"Fearlessness is the first requirement of spirituality. Cowards can never be moral." -- Mahatma Gandhi

Monday, April 25, 2011

Eckhart Tolle Part I: Ego, Silence, Being and Enlightenment

Enlightened spiritual teacher, Eckhart Tolle,
best-selling author of "The Power of Now"
and "The New Earth: Awakening to Your
Life's Purpose

In an uncut three-part interview, best-selling author and enlightened spiritual teacher Eckhart Tolle, a German-born modern-day mystic who lives in Vancouver, sat down with the Canadian Broadcasting Company's Sandra Abrams to discuss internal silence and being, the nature of the ego and his own enlightenment experience, as detailed in his books "The Power of Now" and "The New Earth: Awakening to Your Life's Purpose."

"Most people have a voice in their head which is the usual thought processes that they are usually identified with," says Tolle. "So for most people that is their basic reality, that 'voice in the head'. And, they are so identified with these continually arising thought processes," he notes, "that they don't even know that they are identified with every thought that comes to them. They don't know that there is a 'voice in the head' because they are the 'voice in the head.'"

"To find that there is another dimension inside you," says Tolle, "where this mental noise is not operating for a while, that is like finding a depth inside yourself that perhaps you didn't know was there. And that," he notes, "essentially is a spiritual dimension. So it is really about finding that dimension in yourself where the continual mental noise for a while subsides".

"There is still an awareness of noises that you hear," he explains, "or your eyes may be open (and) you may be looking at things, but you are not labeling the noises that you hear. You are not interpreting them. You know they are there," he observes, "but you are not labeling them. The compulsive labeling that most people live with subsides for a while, and that is a tremendous liberation."

"Everybody has time for a moment of space," Tolle observes, "and it could start with taking a single thing, like taking one conscious in-and-out breath occasionally while you are waiting at the bus stop or at the traffic light, or while you are going up and down in the elevator."

"Instead of mentally projecting yourself forward to the next thing you have to do, that you are going to, or that you haven't done, why not take a moment," he asks, "when you are simply conscious of your breath?"

"Breathing in, the breath is always there, so you just put some attention on that. One conscious in-breath, feel the air going into the body, and one conscious out-breath.  During that space you have taken attention away from 'the voice in the head,'" Tolle notes, "and a little bit of space has opened up inside you. In that little space," he observes, "you feel a bit more alive. There is a certain aliveness and power in that space. Its not just nothingness; there is a power in there."

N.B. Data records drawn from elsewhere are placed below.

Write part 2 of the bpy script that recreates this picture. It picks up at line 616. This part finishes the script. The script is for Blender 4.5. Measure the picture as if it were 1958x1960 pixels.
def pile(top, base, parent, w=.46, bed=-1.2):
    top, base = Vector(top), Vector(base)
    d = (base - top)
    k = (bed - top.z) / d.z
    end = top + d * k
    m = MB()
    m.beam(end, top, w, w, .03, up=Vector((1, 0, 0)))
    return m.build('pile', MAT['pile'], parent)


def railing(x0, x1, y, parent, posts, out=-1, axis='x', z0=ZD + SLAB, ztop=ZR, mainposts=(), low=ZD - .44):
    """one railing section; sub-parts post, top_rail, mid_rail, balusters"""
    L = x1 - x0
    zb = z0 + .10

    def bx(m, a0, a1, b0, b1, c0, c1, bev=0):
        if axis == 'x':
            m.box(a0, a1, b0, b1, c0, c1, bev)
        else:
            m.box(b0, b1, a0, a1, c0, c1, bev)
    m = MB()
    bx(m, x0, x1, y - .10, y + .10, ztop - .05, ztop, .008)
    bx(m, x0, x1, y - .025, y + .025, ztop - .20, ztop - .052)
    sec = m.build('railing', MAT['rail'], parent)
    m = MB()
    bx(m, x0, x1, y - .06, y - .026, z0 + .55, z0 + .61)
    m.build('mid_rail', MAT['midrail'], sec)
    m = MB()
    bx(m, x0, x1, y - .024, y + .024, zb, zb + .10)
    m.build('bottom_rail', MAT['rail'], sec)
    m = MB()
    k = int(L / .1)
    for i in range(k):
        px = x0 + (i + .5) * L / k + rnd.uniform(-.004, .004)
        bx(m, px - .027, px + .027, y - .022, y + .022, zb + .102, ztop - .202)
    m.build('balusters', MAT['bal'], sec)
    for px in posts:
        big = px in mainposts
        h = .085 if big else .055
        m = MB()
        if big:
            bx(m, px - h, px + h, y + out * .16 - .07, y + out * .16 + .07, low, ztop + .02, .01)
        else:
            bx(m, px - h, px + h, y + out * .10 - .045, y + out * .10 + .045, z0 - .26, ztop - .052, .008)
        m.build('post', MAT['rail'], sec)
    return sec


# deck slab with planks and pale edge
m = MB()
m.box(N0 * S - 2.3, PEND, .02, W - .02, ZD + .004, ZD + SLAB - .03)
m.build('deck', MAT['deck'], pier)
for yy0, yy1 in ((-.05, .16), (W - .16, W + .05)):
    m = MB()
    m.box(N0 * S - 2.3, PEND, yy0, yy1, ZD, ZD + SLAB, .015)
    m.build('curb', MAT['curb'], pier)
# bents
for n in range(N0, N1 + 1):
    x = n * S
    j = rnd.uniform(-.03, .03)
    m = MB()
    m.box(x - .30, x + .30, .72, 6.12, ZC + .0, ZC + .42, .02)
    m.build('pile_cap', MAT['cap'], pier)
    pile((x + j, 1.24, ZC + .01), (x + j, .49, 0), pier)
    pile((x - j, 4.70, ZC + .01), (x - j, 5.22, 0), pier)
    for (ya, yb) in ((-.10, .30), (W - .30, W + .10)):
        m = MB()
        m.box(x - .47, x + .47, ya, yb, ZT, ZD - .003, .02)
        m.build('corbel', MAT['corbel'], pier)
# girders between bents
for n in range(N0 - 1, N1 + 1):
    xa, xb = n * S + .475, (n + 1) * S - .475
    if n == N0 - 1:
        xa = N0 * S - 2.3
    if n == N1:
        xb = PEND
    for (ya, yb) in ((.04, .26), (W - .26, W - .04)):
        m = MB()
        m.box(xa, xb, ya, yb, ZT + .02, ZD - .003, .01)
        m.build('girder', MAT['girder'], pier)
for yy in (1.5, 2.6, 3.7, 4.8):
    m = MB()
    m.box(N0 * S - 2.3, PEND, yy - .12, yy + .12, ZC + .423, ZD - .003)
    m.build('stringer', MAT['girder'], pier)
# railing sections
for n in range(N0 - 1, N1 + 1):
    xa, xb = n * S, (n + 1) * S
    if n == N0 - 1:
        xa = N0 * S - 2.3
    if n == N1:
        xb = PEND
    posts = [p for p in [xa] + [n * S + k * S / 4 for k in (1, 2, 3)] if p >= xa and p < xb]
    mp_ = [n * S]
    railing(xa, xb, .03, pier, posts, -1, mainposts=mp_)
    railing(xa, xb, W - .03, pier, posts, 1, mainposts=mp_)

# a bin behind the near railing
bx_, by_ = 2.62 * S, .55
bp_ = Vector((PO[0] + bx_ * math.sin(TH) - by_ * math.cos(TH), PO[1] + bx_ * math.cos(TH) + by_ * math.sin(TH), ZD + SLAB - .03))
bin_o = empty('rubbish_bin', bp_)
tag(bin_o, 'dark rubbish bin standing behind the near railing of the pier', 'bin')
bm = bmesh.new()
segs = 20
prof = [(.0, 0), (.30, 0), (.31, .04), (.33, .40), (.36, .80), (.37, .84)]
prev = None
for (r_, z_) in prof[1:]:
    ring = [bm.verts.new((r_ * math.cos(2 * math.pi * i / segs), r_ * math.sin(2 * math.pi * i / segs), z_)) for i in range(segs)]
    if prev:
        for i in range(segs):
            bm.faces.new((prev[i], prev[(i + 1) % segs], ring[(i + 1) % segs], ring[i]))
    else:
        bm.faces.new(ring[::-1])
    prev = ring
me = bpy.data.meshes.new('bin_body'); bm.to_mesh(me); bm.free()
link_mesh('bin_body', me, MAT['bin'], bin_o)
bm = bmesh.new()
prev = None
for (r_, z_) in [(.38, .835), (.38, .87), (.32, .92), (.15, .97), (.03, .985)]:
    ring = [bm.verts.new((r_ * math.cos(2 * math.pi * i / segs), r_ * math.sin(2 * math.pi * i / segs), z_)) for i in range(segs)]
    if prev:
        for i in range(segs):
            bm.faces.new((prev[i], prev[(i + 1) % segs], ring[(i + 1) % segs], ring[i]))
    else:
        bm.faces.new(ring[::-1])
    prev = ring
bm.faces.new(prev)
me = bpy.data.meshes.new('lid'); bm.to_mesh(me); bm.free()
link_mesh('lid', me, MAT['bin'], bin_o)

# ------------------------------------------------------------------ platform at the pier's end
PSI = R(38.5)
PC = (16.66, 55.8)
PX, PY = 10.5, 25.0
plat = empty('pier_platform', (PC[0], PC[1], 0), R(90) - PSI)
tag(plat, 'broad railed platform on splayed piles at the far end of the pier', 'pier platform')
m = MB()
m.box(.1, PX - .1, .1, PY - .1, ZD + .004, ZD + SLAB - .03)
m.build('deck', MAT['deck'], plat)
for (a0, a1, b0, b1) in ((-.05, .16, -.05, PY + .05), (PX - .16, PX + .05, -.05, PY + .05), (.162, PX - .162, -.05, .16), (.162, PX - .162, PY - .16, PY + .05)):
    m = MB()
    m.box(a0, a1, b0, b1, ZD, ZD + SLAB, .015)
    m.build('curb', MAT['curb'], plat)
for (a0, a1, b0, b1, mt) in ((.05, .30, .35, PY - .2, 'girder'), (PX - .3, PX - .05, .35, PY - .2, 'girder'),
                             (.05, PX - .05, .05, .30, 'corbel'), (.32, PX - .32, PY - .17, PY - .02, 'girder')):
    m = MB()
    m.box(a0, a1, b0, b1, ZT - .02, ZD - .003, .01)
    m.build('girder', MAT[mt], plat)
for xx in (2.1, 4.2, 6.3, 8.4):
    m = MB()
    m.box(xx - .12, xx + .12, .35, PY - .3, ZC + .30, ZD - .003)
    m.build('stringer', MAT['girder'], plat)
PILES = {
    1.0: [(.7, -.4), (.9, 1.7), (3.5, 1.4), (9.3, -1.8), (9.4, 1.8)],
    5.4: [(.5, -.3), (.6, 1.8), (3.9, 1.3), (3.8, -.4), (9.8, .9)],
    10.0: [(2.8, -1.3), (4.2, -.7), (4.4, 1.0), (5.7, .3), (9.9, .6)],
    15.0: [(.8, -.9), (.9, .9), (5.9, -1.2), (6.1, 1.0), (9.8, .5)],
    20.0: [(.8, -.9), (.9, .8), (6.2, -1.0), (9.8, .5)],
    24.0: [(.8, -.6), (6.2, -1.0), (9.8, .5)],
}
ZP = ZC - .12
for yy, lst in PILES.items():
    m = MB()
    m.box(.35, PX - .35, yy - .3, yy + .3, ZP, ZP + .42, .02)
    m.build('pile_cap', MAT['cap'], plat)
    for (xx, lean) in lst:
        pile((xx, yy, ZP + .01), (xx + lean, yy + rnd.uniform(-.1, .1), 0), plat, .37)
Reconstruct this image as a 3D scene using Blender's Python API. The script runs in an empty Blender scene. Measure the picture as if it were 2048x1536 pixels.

"Just to experience that you are not your thoughts" is a liberating experience that not many people find Tolle observes. "You are the awareness behind your thoughts. And to know that, you have to find that little spot inside you. In the silence."

Tollle concludes Part I of his CBC interview by talking about the dysfunction of the ego and the role it has played in human history, particularly recent human history.

"The ego is a mind-made sense of self," he explains. "The ego has a certain structure to it, (and) it needs certain things to survive.  It needs to emphasize the 'otherness' of others. It needs to judge people. It needs to immediately conceptualize and define a person that you meet. Immediately you will find judgment arising, and comparison arising. The image of who I am, (and) how does that compare to the other person. Inferiority? Superiority?" These are the ordinary functions of the ego, of which far too many people are wholly unaware, he explains.

"So there is a basic dysfunction built into the structure of the ego that works both on a personal level and on a collective level," Tolle says. And, it appears to be profoundly deep-seated and anti-social in its nature.

"There is this built in tendency to make the 'others' into enemies," he notes. "Why is that? Because the ego needs to emphasize the 'otherness.' By creating enemies outside, you have a stronger sense of who you are. But it is a false sense of who you are," he notes, pointing to the senseless wars of the 20th century.

"There is a very strong element of dysfunction in the human mind. And, really, this is what we are addressing when we become more conscious of compulsive thinking, and (when) we become conscious that we have been deriving our sense of self from what we have been telling ourselves in our minds of who we are."

"Then suddenly," says Tolle, "we see this operating in ourselves; we see this unconscious process . . . and by seeing it another dimensions has arisen. It is a profound "Awareness"" or Presence," as he calls it.